Leider müssen wir uns allzu früh verabschieden, um zum nächsten Ort weiterzufahren. In Osikovitsa herrscht eine andere Atmosphäre. Zwar gibt es auch hier viel Armut, doch einige der Roma-Familien fügen sich nicht in ihr Schicksal und möchten selbst dazu beitragen, ihren Lebensstandard zu verbessern – „Kämpfer“ nennt eine der Lehrerinnen diese Familien. Trotzdem ist auch dieser Ort nicht ohne Herausforderungen. Wie in vielen anderen Orten leben hier Roma und bulgarische Familien Seite an Seite, und das alles andere als friedlich. Aber in Osikovitsa hat eine gesunde Integration begonnen – dank eines Theatervereins. Die Idee dazu entstand vor zwei Jahren, als Zhana und eine der Lehrerinnen zusammensaßen und überlegten, wie sie dem ethnischen Konflikt in der Siedlung begegnen könnten. Kurz darauf wurde der Theaterverein gegründet, in dem Roma und Bulgaren gemeinsam schauspielern – und das sehr erfolgreich; sogar für einen internationalen Wettbewerb konnte die Theatergruppe sich qualifizieren. Vor allem aber trägt das gemeinsame Projekt enorm zur Konfliktbewältigung bei und unterstützt die Entwicklung der Kinder. “Wir können beobachten, wie das Selbstwertgefühl dieser Kinder jeden Tag wächst – weil jemand sich dafür interessiert, was sie tun”, berichtet uns die Lehrerin, die die Leitung des Theatervereins übernommen hat.
In der Schule wird uns ein kleiner Auszug des diesjährigen Weihnachtsstücks vorgespielt. Dann geht es an die Weihnachtspäckchenverteilung. Dafür sind einige der Eltern in die Schule gekommen, denn für die kleinsten Kinder sind die Päckchen viel zu schwer. Im Schulkorridor, wo wir die Pakete übergeben, ist es ziemlich düster – dafür strahlen die Augen der Kinder umso mehr, als sie ihr Päckchen in Empfang nehmen. Und nicht nur Weihnachtsfreude spiegelt sich in ihren Gesichtern wider – da ist auch eine gewisse Selbstsicherheit, die die stolzen Blicke der Lehrer unterstreicht.
Später besuchen wir noch eine Familie in Osikovitsa. Die Mutter ist vor kurzem mit ihren drei Söhnen hierher zurückgezogen, nachdem der Vater des dritten Sohnes sie verlassen hat. Jetzt leben sie in einer kleinen Hütte auf dem Grundstück ihrer Verwandten, eigentlich nur eine halbe Garage, aber freundlich und warm.

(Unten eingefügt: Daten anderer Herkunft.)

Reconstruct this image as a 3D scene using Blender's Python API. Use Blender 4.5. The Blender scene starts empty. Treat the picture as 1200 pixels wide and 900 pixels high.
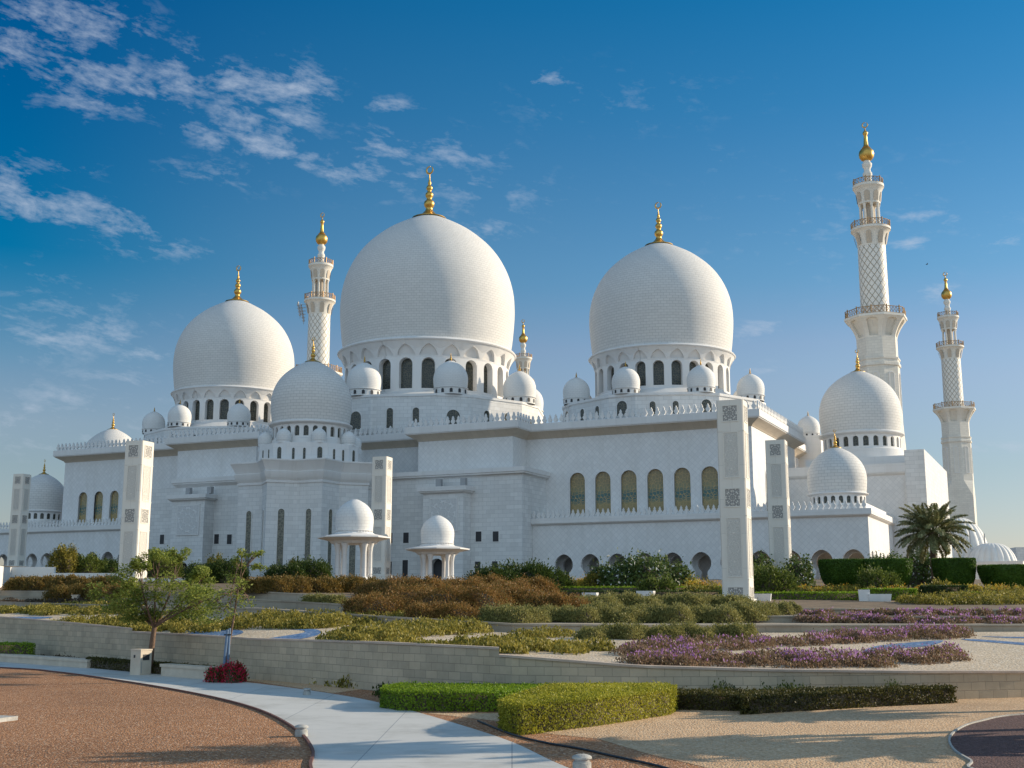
import bpy, math, random
import numpy as np
from mathutils import Vector, Matrix
from mathutils.geometry import tessellate_polygon

random.seed(7)
RNG = np.random.default_rng(11)
scene = bpy.context.scene
COL = scene.collection
rad = math.radians
PI = math.pi

# ------------------------------------------------------------------ camera
F_PX = 1400.0                      # focal length in pixels of a 1200 px wide picture
PITCH = math.atan(256 / 1400.0)
YAW = rad(25)                      # angle between the viewing direction and the axis of the mosque
cam_d = bpy.data.cameras.new('camera')
cam_d.sensor_width = 36.0
cam_d.lens = 36.0 * F_PX / 1200.0
cam_d.clip_start = 0.5
cam_d.clip_end = 20000
cam = bpy.data.objects.new('camera', cam_d)
cam.location = (0, 0, 0)
cam.rotation_euler = (PI / 2 + PITCH, 0, 0)
COL.objects.link(cam)
scene.camera = cam

# ------------------------------------------------------------------ exposure, sky, sun
scene.view_settings.view_transform = 'Standard'
scene.view_settings.look = 'None'
scene.view_settings.exposure = 0.6
scene.view_settings.gamma = 1.0
SUN_EL = rad(20)
SUN_AZ = rad(75.5)                   # from straight ahead towards the right
sd = Vector((math.sin(SUN_AZ) * math.cos(SUN_EL), math.cos(SUN_AZ) * math.cos(SUN_EL), math.sin(SUN_EL)))
sun_d = bpy.data.lights.new('sun', 'SUN')
sun_d.energy = 3.8
sun_d.angle = rad(0.6)
sun_d.color = (1.0, 0.855, 0.655)
sun = bpy.data.objects.new('sun', sun_d)
sun.rotation_euler = sd.to_track_quat('Z', 'Y').to_euler()
sun.location = (60, 30, 60)
COL.objects.link(sun)

def pray(x, y):                    # direction through a pixel of the 1200x900 photograph
    xc = (x - 600) / F_PX; yc = (450 - y) / F_PX
    return (xc, math.cos(PITCH) - yc * math.sin(PITCH), math.sin(PITCH) + yc * math.cos(PITCH))

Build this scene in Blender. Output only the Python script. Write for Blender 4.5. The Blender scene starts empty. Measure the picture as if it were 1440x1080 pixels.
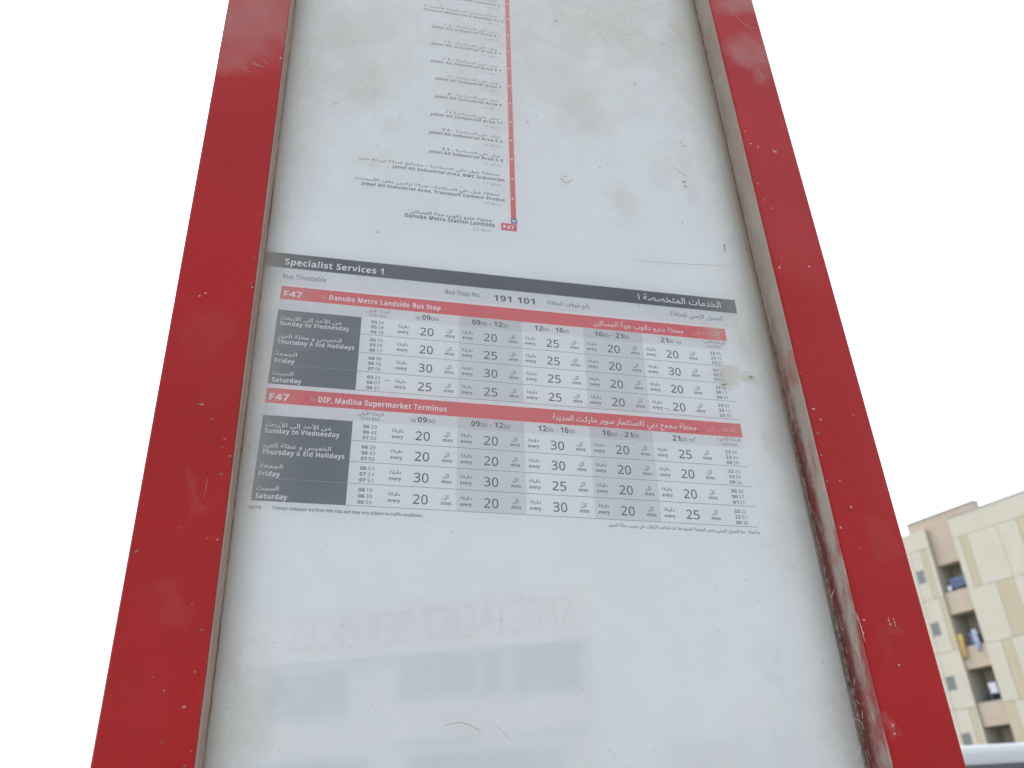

Niki, der Jüngste, nimmt das Weihnachtspäckchen in Empfang. Erst schaut er noch etwas skeptisch, schleppt das Päckchen zum Bett, beäugt es kritisch, während der große Bruder es öffnet. Doch mit jedem kleinen Schatz, den er aus dem Päckchen ausgräbt, steigt die Begeisterung. Den Kaffee und Reis reicht er gleich seiner Mutter: “Die sind für dich!” Die erste Tafel Schokolade, die zum Vorschein kommt, erhält noch eine beglückte Umarmung; Tafel zwei und drei werden dann vorsichtig auf dem Bett zurechtgelegt: “Das ist für meine Brüder, denn ohne die kann ich nicht leben!” Auch die Gummibärchen werden brav geteilt: Schon bald zieren drei kleine Häufchen Gummibärchen, fein säuberlich auf Taschentüchern serviert, die Kommode beim Ofen. Fröhlich schaut die Mutter ihrem Vierjährigen zu; man sieht genau, dass sie stolz ist auf ihre Jungs und dankbar für die guten Dinge aus Deutschland, die ihnen das Weihnachtsfest versüßen. Der mittlere Sohn spielt dieses Jahr beim Weihnachtstheaterstück mit: ein kleiner Friedensbote, der gemeinsam mit seinen Mitschülern dazu beiträgt, dass gelungene Integration nicht nur ein Begriff bleibt.
Als wir Osikovitsa verlassen, ist die Landschaft noch immer in Nebel gehüllt. Doch plötzlich schimmert kurz die Sonne hinter dem Wolkenschleier hervor – so wie auch das Dorf erhellt ist von Hoffnungsschimmern in der Gewissheit, dass Armut, Abhängigkeit und Konflikte keine Macht haben müssen. Und auch unsere Weihnachtspäckchen sind so ein Hoffnungsschimmer: ein Zeichen der Liebe, das Kindern und Familien vermittelt, wie wertvoll sie sind.
Seit etlichen Jahren entsendet Helping Hands allweihnachtlich Hilfstransporte nach Rumänien und Bulgarien. Die Weihnachtspäckchen, gefüllt mit allerlei Lebensmitteln und Hygieneartikeln, werden an bedürftige Kinder, Familien und ältere Menschen verteilt und sind oft das einzige Geschenk, das diese Menschen erhalten. Auch in diesem Jahr haben sich zahlreiche Einzelpersonen und Familien im Main-Kinzig-Kreis und ganz Deutschland an der Weihnachtspäckchenaktion beteiligt. Im Namen aller Beschenkten bedanken wir uns für diesen Einsatz!